There was a Nintendo Partner Direct this morning, full of Switch ports and Bethesda games and starting with an intensely soothing preroll of puzzle pieces slotting into grooves that I could have watched for hours. There were also trailers for some fairly violent games, Resident Evil Requiem and Indiana Jones and the Great Circle, that looked a lot less violent in the hands of whoever was controlling them for their Switch trailers.
Viewers on social media were swift to point out that in the gameplay for Requiem, protagonist Leon Kennedy misses all of his gunshots against the game’s enemies, even though the enemies are close enough to be basically impossible to miss.
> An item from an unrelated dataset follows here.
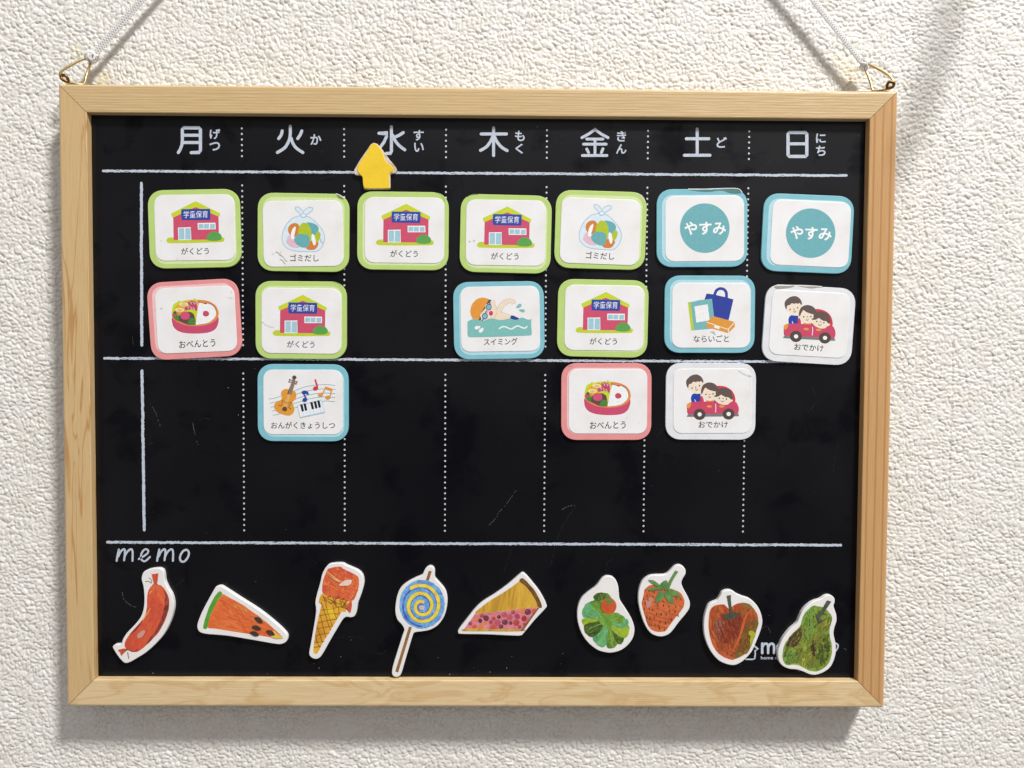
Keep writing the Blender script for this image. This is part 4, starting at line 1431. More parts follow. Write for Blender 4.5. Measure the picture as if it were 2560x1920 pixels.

In a scene where Leon wields a sniper rifle, even accounting for enemy movement, his shot isn’t remotely close. (As someone who is shit at sniper rifles in games, I have sympathy here, but come on.) In potentially gory moments of close combat, Leon swings a chainsaw basically into thin air; in others, the trailer cuts away before an axe can connect with an enemy’s head.
Usually, video game trailers that show gameplay show successful gameplay, because presumably that's what sells But, I guess to tamp down on depictions of gory violence, the Resident Evil Requiem footage in today's Nintendo Direct showed some missed attacks. Frankly, it made it feel more authentic
— Stephen Totilo (@stephentotilo.bsky.social) 2026-02-05T15:01:43.867Z
Similarly, in an Indiana Jones trailer, Indy notably fires a gun nowhere near some other boats as he races by them:
Some viewers suggest this is due to Nintendo trying to avoid too much violence in its Directs, with Game File’s Stephen Totilo highlighting a different version of the Resident Evil trailer that shows Leon having a much better go of things. We’ve reached out to Nintendo for more information and will update this piece if we receive a reply.
It’s a funny thing, something I didn’t notice until it was pointed out, and it’s led me down a rabbithole about whether other Switch trailers are like this. There are plenty of regular Switch trailers, not part of presentations, that don’t seem to have this issue. For instance, a Switch 2 trailer for the game Squirrel With A Gun very much features a squirrel shooting a human with a gun, and there is a predictably gory Doom trailer for Switch in 2018.
But other Doom trailers go differently: In Bethesda’s 2021 trailer for Doom Eternal: The Ancient Gods Part One on Switch, there’s a moment early on where Doomguy shoots an enemy:

But in the same trailer for Nintendo’s 2021 E3 presentation, he misses:

Likewise, there's a later violent moment in the Bethesda trailer--

--which is replaced with non-violent navigation and a much tamer fight in the Nintendo version:

I don’t think I’ve uncovered some huge revelation here, just something I’ve never noticed about trailers in Nintendo presentations. These tweaks certainly makes sense for Nintendo’s image, especially in a presentation with multiple games that would invite a broad age range of audiences. Still, it feels a little bit like Nintendo trying to have its cake and eat it too. If you’re putting a violent game on the Switch, there’s not really any getting around that it’s violent, and dealing with it by just having someone be really bad at shooting feels like a half-measure.
In the case of today’s Resident Evil Requiem, the whole thing was so laughably obvious that it drew attention to the ostensible strategy, which is now going to gnaw at me in every subsequent Direct. If you are the person tasked with missing all your shots in Nintendo trailers, please get in touch.
Update, 2/5/26, 5:24pm– Kotaku has some more examples, including The Witcher 3, Cyberpunk 2077, and Wolfenstein 2.